Should you just become a lazy underachiever then? No. Goals are critical to focusing your motivation and attention to get the things in life that matter to you. Goals put your values into action. But they can also lead you to focus too heavily on external metrics for your internal sense of well-being and satisfaction.

"I will be happy as soon as ... "

You probably don't say that out loud, but along the path of achievement it's far too easy to program that moving carrot mentality into your subconscious. This is constantly written into the stories that create the expectations of our culture. This gives goals, instead of emotional self-regulation, control over our feelings. And that lack of control translates to constant stress that erodes happiness.

There is also a nasty, unspoken corollary: "I am not enough as I am."

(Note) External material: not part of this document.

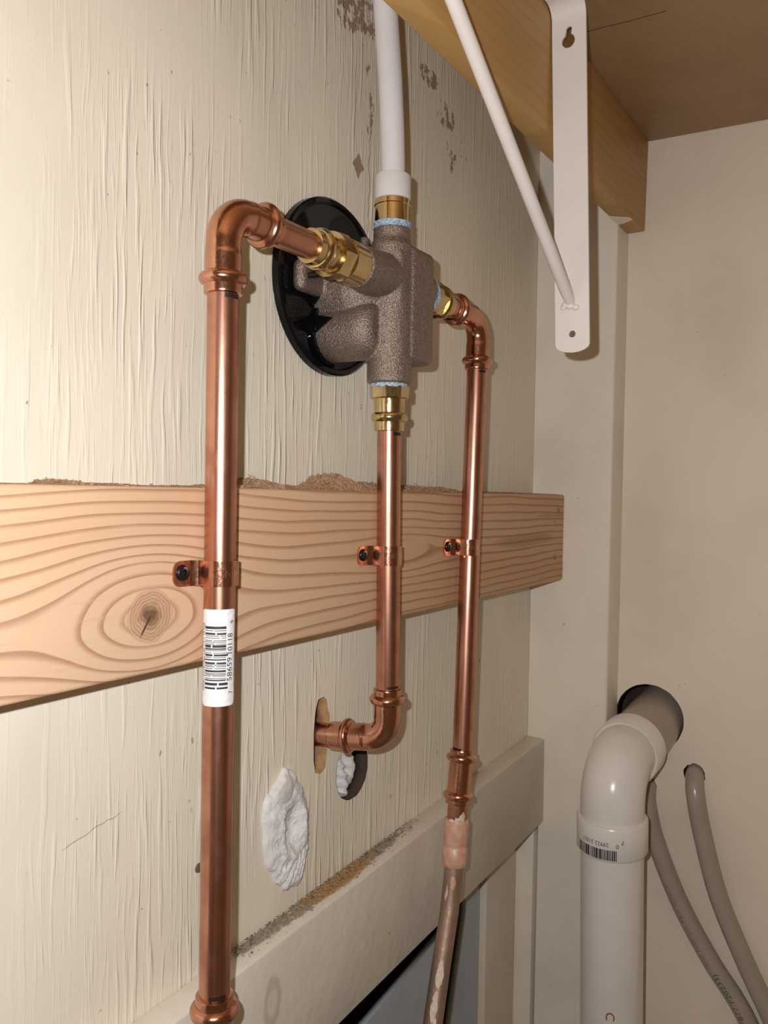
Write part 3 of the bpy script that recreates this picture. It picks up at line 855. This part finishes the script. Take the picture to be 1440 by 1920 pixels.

Your inner critic uses this theme to undermine your happiness. This often pushes you to skip the powerful step of savoring your wins along the way, a practice that supports positivity and success. Over-focus on goals can also distract from from focusing on your greater life purpose. Being grounded in purpose fuels health, happiness, and performance in a more lasting way.

So then, how can you enjoy true happiness along the path to achieving your goals and dreams? Here are five simple steps for how to be happy with yourself NOW:

1. Create rituals to remind yourself of your bigger purpose. When you focus on your core values and the longer journey, individual goals have less power to rule your mood. Use a picture or mantra or daily ritual to ground yourself in what matters most to you.

2. Ask yourself, "Who do I want to be?" more often than, "What do I want/need to do?"

3. Savor the small wins and progress. Research shows that you can boost the deep happiness you crave and improve motivation and performance by making progress. Try the iDoneThis app if you need a reminder.

4. Practice self-compassion and loving-kindness for yourself. Breathe in and out while saying, "I have everything, I need am enough." Repeat. Repeat. Schedule this into your daily routine.

5. Lighten up! Let your inner child find more play laughter along the route. You may just learn more in the process. You'll definitely support your creativity and performance!

Yes. You can practice be more present, more mindful, have more fun, and achieve your big hairy goals with a smile on your face and in your heart! Like life … it just takes intention and practice and A LOT of love.